Ian Fox, managing director at AES-VCM Mong Duong Power Company, tells VIR’s Ninh Kieu which major factors are affecting foreign generators’ investment decisions.
Electricity prices rose 15.3 per cent on average from March 1, a move the government said would set up a competitive power market in the future. Is this a positive sign for power generators?
Yes, this is a really good sign for the power sector. So far, the tariffs paid to power generators do truly cover all the costs of generating power.
For example, a thing used to fuel power plants is coal, but coal is subsidised by the government. It isn’t actually the coal price that we should pay. So the power price that we pay doesn’t truly reflect the input price in the market.
But I think in the long term, we are going to have to remove this type of subsidy and let the power tariff come up to reflect the actual costs of generating electricity. Vietnam is inviting new power generators who will use imported fuel or coal from other countries like Australia and Indonesia that the government cannot control the price of. So what we recommend to the power sector is that the government remove the subsidy and allow power tariffs to rise to meet the costs of actual inputs rather than to subsidise the power plants.
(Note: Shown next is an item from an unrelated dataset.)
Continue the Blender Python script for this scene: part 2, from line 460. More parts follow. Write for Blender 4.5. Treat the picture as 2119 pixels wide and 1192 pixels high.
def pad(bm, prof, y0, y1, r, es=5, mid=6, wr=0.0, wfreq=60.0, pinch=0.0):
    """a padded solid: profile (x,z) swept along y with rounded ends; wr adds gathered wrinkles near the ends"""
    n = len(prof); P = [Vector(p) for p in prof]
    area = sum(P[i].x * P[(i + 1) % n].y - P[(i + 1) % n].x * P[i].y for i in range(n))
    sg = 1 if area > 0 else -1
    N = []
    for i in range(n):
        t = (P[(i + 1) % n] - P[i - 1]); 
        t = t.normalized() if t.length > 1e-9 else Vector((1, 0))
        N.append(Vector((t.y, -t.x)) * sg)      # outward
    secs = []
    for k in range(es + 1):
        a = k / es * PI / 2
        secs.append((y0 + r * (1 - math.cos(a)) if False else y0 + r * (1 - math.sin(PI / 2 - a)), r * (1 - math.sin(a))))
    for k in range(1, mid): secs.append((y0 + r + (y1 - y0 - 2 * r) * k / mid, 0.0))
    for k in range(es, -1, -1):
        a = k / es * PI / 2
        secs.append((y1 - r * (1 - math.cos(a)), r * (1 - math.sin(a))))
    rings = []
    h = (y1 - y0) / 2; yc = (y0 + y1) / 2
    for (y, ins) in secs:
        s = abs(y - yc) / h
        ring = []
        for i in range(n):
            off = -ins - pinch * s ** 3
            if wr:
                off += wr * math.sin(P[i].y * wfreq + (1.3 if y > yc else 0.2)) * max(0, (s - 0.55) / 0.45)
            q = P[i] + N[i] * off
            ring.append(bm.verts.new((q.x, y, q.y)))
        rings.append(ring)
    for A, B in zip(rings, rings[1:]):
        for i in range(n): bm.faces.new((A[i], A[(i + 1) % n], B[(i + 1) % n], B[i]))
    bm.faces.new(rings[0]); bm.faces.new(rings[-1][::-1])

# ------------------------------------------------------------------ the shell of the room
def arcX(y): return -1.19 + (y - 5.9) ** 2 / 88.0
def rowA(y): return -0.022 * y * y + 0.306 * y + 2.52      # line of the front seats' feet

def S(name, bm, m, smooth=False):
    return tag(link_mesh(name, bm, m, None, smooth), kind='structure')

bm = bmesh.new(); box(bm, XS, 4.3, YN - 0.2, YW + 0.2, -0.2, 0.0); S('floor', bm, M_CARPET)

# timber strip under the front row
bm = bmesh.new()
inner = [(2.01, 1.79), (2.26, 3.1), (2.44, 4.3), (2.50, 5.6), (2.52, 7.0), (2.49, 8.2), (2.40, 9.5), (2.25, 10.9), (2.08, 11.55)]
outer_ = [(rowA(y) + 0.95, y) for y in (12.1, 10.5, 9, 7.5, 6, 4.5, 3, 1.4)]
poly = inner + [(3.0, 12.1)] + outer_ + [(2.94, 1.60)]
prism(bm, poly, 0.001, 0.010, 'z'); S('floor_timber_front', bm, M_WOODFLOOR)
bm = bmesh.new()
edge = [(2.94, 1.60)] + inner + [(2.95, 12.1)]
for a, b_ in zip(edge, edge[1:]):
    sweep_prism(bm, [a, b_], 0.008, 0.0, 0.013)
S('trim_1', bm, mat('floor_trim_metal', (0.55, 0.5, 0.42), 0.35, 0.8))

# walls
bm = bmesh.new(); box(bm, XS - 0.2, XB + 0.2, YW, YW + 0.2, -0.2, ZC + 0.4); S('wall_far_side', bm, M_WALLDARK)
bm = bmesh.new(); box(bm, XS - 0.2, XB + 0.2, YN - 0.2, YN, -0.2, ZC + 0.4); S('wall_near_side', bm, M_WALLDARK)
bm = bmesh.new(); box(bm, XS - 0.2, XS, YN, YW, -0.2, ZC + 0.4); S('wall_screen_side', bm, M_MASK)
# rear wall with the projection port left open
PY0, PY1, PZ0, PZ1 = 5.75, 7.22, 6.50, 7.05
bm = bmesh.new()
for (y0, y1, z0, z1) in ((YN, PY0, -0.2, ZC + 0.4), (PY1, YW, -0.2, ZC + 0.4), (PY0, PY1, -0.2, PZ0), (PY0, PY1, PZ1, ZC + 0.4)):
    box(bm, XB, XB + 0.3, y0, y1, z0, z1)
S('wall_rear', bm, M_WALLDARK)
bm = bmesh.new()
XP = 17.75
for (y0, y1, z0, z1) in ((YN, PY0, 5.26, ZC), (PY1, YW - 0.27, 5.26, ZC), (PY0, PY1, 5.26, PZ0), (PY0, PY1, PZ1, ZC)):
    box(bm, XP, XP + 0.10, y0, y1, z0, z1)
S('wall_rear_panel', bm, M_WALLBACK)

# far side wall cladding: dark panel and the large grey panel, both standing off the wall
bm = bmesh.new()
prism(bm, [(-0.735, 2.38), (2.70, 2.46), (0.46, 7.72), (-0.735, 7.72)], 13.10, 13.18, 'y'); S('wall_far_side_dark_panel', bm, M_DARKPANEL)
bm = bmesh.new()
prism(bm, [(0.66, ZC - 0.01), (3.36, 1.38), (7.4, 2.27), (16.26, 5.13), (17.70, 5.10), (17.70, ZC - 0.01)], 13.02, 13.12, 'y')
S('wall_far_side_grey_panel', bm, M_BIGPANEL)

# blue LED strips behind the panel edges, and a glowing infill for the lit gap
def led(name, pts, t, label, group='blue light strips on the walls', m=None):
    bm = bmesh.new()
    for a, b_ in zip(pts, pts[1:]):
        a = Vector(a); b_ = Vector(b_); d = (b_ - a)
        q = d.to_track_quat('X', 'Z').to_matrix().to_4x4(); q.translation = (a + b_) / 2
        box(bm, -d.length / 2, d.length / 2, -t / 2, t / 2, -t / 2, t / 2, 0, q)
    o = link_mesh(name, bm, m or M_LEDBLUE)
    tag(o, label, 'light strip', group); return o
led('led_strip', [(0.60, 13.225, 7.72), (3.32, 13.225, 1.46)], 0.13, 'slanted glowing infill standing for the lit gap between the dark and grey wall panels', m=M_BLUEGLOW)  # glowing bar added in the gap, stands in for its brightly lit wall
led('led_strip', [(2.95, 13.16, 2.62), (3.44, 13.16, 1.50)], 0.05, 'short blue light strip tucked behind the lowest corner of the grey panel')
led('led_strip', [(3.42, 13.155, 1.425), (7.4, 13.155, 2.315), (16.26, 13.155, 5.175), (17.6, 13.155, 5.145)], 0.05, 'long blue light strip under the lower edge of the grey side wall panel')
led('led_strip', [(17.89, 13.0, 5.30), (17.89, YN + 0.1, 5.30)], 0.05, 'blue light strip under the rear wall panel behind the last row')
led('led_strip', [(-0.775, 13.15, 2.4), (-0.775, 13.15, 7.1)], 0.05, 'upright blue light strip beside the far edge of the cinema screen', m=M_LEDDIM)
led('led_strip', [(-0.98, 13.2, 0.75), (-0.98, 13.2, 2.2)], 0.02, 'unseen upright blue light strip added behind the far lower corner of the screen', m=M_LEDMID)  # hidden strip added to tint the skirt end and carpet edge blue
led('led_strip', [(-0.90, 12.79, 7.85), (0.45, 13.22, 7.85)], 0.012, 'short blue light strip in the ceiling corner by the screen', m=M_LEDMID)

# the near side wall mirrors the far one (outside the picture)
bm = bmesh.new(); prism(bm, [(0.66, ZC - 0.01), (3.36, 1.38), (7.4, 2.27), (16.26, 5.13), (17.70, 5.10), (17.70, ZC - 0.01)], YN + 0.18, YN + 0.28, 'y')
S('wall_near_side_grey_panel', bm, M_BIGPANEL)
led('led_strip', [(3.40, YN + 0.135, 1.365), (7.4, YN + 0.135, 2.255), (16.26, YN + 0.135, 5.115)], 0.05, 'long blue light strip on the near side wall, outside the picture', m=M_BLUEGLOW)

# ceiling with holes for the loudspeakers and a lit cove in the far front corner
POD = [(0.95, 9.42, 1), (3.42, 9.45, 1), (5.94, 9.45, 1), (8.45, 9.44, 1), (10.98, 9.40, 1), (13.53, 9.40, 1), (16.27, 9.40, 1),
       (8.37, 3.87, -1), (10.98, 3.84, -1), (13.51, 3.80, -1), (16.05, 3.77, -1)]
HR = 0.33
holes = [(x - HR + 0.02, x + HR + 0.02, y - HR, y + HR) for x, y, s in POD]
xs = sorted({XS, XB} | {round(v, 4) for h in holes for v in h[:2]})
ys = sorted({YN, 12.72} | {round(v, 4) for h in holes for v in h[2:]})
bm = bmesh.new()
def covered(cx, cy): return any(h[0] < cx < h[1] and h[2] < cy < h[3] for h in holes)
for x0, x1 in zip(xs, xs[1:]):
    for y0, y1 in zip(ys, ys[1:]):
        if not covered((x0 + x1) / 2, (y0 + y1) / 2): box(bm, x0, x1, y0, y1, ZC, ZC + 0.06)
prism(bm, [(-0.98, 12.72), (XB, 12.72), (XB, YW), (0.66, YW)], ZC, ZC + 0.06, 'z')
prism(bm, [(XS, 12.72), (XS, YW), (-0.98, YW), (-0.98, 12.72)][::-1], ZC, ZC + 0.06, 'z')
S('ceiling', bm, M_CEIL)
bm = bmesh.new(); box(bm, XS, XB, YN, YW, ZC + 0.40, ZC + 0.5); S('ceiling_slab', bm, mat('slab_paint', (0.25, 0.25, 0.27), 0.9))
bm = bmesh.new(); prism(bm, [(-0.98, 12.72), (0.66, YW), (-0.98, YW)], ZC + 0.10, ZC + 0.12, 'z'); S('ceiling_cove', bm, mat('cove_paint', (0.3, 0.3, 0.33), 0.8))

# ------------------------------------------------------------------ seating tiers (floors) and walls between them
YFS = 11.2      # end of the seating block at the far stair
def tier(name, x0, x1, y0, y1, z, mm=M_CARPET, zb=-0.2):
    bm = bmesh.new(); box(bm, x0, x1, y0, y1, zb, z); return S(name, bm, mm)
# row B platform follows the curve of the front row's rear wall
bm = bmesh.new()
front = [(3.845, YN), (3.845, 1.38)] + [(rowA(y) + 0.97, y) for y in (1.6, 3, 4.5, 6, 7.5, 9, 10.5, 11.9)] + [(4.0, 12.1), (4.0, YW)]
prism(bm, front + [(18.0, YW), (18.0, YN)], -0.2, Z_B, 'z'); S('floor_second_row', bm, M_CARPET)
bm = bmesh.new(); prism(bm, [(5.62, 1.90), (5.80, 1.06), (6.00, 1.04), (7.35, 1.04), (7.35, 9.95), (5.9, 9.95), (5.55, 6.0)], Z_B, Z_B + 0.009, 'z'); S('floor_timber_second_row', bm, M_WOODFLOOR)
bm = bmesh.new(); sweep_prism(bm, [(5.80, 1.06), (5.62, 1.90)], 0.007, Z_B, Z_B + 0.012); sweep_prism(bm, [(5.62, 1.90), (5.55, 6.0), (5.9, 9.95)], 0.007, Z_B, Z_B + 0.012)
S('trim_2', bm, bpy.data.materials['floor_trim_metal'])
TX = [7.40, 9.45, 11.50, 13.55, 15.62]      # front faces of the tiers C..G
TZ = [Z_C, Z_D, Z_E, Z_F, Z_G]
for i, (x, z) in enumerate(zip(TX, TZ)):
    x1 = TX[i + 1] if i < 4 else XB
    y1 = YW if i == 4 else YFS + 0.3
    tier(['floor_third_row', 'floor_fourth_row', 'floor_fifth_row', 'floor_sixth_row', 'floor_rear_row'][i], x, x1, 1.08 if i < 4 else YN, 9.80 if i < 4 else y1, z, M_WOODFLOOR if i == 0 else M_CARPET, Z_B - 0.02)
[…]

That means the consumer will have to pay higher prices for electricity. There will be difficult period, around 15 years, when electricity is an expensive thing in Vietnam. But after that time, the supply side will increase as you get more power plants. And once you have bigger supply of power, the price will moderate and come down.
Mong Duong 2 is the third foreign-invested build-operate-transfer (BOT) power plant in Vietnam and AES Corporation had to spend four years negotiating to be involved in this project. Do you think raising power tariffs is sufficient to attract foreign investors?
No, I don’t think so. Power tariffs are important, but this is not the biggest factor that we have to deal with when developing a power project in Vietnam. I really think the largest factor is that we can’t understand the contract structure with the government, in terms of types of support that it [the government] will offer to the project. In the future, I think Vietnam will not have to offer more support, but now there are a few foreign investors involved in power projects here and the government needs to strengthen the confidence of foreign investors.
I think you probably see another three or four projects get done on a similar structure type to our project. You are asking about how to attract more private investors to power projects like Mong Duong 2.
I am afraid that the government has to continue using a structure similar to Mong Duong 2 until it can get a few more power plants into operation. Foreign generators will have more confidence and the government can begin, I think, to relax some of the BOT requirements that investors face today. The most important factor is to ensure the confidence of investors when they come here.
So what about inflation? Prices of everything are rising and that could negatively affect the construction of power projects. Are you afraid of this?
We also thought about inflation, but this is a resolvable issue. We will deal with this by careful negotiations of major contracts for equipment, construction and the financing. For Mong Duong 2, we negotiated the biggest single cost, the EPC contract, which normally accounts 75 per cent of the total project cost. The EPC contract supplier also committed to hold the price at a fixed time, which is essential for us to arrange financing.
AES Corporation has announced to sell 30 and 19 per cent shares in Mong Duong 2 project to Korea’s Posco Power and China’s China Investment Corporation (CIC). Why is this?
We are selling the stakes to ensure we can get financing for the project. That means we need support from export credit agencies, so called ECA, in order to attract commercial banks. Export credit organisations, generally government-backed organisations provide commercial and political risk policies guarantees for the benefit of banks. In this case, we are going to use the Korean government’s ECA. AES is an American company and has no special ability to approach a Korean ECA. So we take a partner, who is a major Korean company.
That is the reason to invite Posco Power to this project. But, we want to be actually sure that we can find enough capital to finance the project. That is the reason why we also invited CIC to take a small stake in the project. CIC is very strong in China, and in fact it is a large stakeholder in the largest bank in China. So, just in case we don’t have enough Korean government support, we can turn to Chinese banks to fill any gap in financing.
Generally speaking, we are in very last stage of the development of the project and we can begin the construction with financing in July this year. When we say the construction could start in July this year, we will start without stopping until the completion in 2015, not like some other projects which start construction and then nothing happens.